De 1961 à 1978, il est Président Directeur Général de la Compagnie Française de Commercialisation et de Distribution dont il avait été administrateur entre 1935 et 1944.

En mai 1962, il est témoin de la défense au procès du général Salan. Il est élu membre de l’Académie des Sciences d’Outremer en 1977. 

Le 13 juin 1986, il décède au Val de Grâce.

Jean Letourneau était officier de la Légion d’honneur et titulaire de la croix de guerre 1939-1945 et de la médaille de la Résistance.

Le 15 décembre 1950 au soir, Raoul Salan, nommé adjoint opérationnel du général de Lattre, prend place dans le Constellation qui emmène à Saïgon le nouveau HautCommissaire et Commandant en chef en Indochine  ainsi que le ministre des Etats Associés, Jean Letourneau.

Le 19 avril 1952, après la mort du général de Lattre, Jean Letourneau est nommé Haut Commissaire en Indochine alors que le général Salan est Commandant en Chef.
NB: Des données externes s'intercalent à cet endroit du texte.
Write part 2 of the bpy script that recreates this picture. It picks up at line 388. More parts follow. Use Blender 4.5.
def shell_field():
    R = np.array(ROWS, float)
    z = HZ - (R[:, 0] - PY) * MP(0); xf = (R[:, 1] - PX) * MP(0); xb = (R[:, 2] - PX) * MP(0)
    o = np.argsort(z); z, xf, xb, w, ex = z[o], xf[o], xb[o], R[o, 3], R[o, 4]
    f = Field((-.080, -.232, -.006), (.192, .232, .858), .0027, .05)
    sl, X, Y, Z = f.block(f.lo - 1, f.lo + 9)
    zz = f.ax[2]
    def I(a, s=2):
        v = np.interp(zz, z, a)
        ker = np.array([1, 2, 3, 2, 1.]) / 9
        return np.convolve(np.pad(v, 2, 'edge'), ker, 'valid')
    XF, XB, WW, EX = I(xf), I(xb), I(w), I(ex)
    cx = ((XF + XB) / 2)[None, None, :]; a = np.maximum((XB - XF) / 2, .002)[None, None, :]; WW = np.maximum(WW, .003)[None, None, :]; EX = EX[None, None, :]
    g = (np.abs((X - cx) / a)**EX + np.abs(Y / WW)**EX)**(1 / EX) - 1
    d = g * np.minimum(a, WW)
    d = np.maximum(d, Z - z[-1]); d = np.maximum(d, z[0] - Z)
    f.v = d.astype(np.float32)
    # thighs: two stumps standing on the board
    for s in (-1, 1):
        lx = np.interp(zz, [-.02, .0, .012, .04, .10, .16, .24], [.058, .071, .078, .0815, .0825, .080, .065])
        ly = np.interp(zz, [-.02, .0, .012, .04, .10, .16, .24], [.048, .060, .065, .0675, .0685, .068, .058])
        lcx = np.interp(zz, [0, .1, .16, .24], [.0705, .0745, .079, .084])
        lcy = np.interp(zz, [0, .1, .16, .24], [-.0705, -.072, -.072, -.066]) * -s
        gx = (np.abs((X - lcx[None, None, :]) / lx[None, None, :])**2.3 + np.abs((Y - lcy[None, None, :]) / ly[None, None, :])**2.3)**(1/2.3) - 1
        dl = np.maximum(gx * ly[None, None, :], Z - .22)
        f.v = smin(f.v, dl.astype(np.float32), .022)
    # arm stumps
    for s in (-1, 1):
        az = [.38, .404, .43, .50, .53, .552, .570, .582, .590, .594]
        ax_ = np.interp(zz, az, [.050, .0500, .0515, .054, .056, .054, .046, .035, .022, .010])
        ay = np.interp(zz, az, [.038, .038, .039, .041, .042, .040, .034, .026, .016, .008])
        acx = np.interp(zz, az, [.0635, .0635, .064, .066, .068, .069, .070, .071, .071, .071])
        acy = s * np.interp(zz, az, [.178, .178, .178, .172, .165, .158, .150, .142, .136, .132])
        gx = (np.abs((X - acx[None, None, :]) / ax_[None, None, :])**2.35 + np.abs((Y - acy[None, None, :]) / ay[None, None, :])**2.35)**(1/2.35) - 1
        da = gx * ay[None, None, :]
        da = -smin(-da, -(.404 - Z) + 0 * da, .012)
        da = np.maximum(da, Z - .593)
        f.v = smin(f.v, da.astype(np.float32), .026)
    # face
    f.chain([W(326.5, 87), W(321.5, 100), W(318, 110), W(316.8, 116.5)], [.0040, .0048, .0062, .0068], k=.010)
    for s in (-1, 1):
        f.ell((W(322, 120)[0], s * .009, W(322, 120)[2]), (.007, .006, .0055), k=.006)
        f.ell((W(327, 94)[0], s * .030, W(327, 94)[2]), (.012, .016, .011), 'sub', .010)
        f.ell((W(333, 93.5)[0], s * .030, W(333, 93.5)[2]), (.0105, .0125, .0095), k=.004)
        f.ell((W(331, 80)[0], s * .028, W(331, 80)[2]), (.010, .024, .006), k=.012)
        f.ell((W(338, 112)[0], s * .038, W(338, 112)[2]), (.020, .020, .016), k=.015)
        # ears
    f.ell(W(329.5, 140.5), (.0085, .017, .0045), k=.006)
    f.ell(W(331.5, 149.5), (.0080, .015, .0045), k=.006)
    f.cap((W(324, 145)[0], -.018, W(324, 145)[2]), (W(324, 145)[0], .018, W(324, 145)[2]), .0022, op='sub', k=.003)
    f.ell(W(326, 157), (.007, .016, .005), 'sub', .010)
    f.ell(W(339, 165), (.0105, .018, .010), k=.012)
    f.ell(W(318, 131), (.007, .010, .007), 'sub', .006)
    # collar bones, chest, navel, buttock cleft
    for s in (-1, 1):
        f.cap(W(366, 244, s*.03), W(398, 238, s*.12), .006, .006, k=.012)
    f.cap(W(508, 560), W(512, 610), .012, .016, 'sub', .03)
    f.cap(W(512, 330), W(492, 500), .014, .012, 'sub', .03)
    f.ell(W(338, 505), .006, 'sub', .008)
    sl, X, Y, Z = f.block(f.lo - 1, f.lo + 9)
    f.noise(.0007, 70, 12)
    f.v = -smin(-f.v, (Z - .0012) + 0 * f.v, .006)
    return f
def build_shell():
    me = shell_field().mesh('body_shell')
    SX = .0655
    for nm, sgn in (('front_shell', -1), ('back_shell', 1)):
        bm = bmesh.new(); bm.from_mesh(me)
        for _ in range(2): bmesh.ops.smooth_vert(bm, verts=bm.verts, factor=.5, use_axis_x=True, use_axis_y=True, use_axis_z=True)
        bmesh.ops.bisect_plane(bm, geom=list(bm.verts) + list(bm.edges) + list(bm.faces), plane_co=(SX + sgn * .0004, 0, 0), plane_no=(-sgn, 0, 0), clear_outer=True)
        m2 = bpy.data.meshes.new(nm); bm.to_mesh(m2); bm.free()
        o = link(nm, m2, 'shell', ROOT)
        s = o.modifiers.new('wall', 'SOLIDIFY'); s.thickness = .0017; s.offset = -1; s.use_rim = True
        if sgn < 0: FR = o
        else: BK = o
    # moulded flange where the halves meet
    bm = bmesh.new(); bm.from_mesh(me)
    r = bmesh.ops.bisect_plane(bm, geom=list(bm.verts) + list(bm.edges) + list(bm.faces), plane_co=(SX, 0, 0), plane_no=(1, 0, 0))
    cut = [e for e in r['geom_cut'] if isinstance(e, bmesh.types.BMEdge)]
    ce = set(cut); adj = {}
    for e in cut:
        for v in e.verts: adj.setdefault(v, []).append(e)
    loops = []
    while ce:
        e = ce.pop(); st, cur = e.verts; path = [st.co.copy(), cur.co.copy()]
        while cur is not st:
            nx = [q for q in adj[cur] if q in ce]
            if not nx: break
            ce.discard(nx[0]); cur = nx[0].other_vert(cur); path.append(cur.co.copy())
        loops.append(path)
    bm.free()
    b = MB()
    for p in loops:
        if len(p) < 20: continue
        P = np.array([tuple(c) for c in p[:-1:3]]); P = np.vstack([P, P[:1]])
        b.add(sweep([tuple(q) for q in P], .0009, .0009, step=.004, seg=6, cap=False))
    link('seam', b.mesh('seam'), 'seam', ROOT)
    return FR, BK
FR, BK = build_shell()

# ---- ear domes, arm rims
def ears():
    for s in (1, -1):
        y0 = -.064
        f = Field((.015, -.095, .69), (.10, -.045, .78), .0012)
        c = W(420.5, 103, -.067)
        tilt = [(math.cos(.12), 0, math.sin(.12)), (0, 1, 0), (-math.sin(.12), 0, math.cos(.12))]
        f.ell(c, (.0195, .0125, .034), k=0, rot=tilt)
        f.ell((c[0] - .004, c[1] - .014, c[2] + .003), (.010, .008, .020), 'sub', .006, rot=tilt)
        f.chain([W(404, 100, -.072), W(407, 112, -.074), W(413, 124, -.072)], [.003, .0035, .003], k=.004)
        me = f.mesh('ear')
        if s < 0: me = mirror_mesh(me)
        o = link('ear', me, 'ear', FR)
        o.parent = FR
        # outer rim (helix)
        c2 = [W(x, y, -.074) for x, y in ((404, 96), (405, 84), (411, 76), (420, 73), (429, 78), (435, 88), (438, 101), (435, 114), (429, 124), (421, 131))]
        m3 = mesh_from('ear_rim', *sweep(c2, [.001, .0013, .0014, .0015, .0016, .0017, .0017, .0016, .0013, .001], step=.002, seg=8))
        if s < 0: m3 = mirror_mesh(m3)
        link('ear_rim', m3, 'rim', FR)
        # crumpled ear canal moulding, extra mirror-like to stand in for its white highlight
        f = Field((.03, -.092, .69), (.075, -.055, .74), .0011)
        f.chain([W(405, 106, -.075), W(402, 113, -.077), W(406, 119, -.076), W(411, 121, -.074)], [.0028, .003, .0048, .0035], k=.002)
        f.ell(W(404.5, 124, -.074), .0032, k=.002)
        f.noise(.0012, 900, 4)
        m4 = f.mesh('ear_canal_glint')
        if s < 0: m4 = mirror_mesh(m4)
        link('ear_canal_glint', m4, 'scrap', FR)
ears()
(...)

Les deux hommes s’entendent parfaitement et Jean Letourneau soutiendra fermement Raoul Salan à Paris quand ce sera nécessaire. Jean Letourneau est très présent en Indochine aux côtés de Raoul Salan : ils inspectent ensemble la position de Dien Bien Phu, le 11 novembre 1952, peu avant l’attaque attendue de Giap sur Na San, 120 kilomètres plus à l’est. 

Le 21 mai 1953, le Haut Commissaire Jean Letourneau, accompagné du général Navarre qui vient remplacer le général Salan, se pose sur l’aérodrome de Gia Lam où les attend le général Salan. L’ordre du jour de Jean Letourneau du 25 mai 1953 rend un hommage appuyé à l’action du général Salan comme Commandant en chef en Indochine que celui-ci quitte le 28 mai. 

Le vendredi 18 mai 1962, Jean Letourneau dépose en faveur du général Salan traduit devant le Haut tribunal militaire. Sa déclaration, très chaleureuse envers Raoul Salan qui risque la peine de mort, s’efforce de mettre en évidence les carences du pouvoir politique en Indochine, puis en Algérie et tend à exonérer les chefs militaires qui, tel Raoul Salan, ont poursuivi le combat dans l’illégalité. Il demande la clémence du tribunal pour Raoul Salan.